Curl resulting in a potential field

Question

Can we find a vector field $\mathbf{A}$ such that

$\nabla\times\mathbf{A}=q\nabla p$ ,

where $q,p$ scalar functions of the position?

Answer 1

For arbitrary $p$ and $q$ this equation may not have a solution. Taking the divergence in both sides of the equation we see that a necessary condition for the equation to have a solution is that $\vec\nabla\cdot(q\vec\nabla p)=0$, or equivalently that $q\vec\nabla p=\vec\nabla\times\vec B$ for some vector field $\vec B$ (function of the position). In that case any solution to $\vec\nabla\times\vec A = \vec B+\vec\nabla\Phi$, with $\Phi$ some scalar field (and there are always solutions to this equation) will solve your equation.
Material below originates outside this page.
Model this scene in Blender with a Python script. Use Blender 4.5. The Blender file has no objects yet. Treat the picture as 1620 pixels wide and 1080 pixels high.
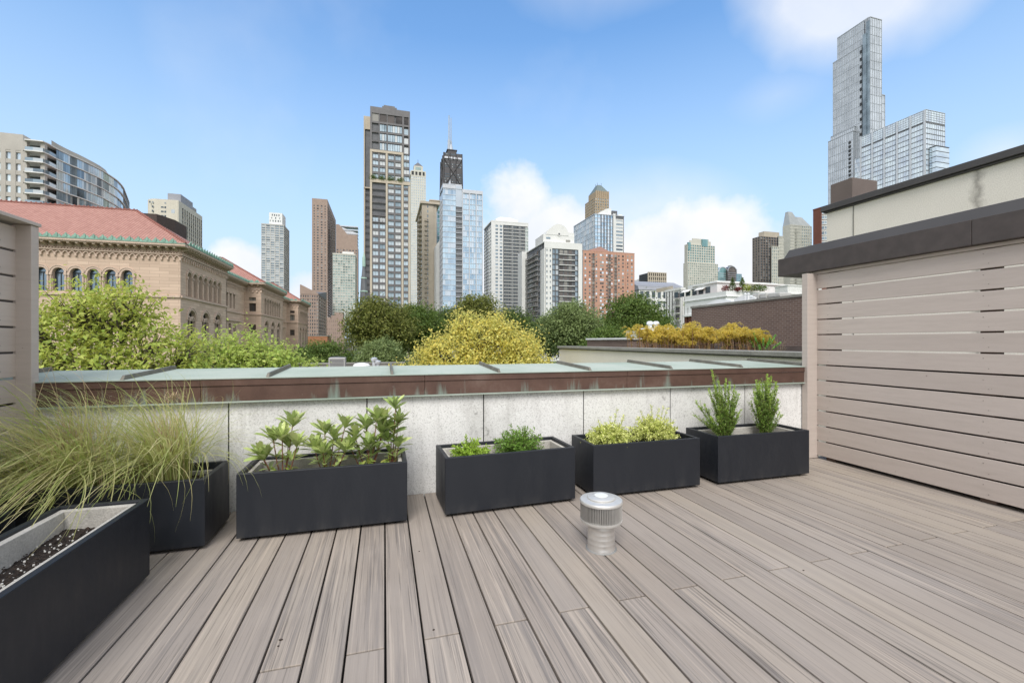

One only needs to find $\Phi$ so this equation is compatible, which requires that $\vec\nabla\cdot(\vec\nabla\times \vec A) =\vec\nabla\cdot \vec B + \nabla^2\Phi=0$. Solving this Poisson equation to find $\Phi$ ($\nabla^2\Phi=-\vec\nabla\cdot \vec B$), and inserting in $\vec\nabla\times\vec A = \vec B+\vec\nabla\Phi$ will give a solution of your original problem.

Answer 2

The answer is in general, "No!"

For if

$\nabla \times \mathbf A = q \nabla p, \tag 1$

then, since the divergence of a curl always vanishes, (1) implies

$\nabla \cdot (q \nabla p) = \nabla \cdot (\nabla \times \mathbf A) = 0; \tag 2$

also,

$\nabla \cdot (q \nabla p) = \nabla q \cdot \nabla p + q \nabla^2 p; \tag 3$

thus a necessary condition for (1) to hold is that $p$ and $q$ together obey the equation

$q\nabla^2 p + \nabla q \cdot \nabla p = 0, \tag 4$

which is clearly not the case for arbitrary $p$ and $q$.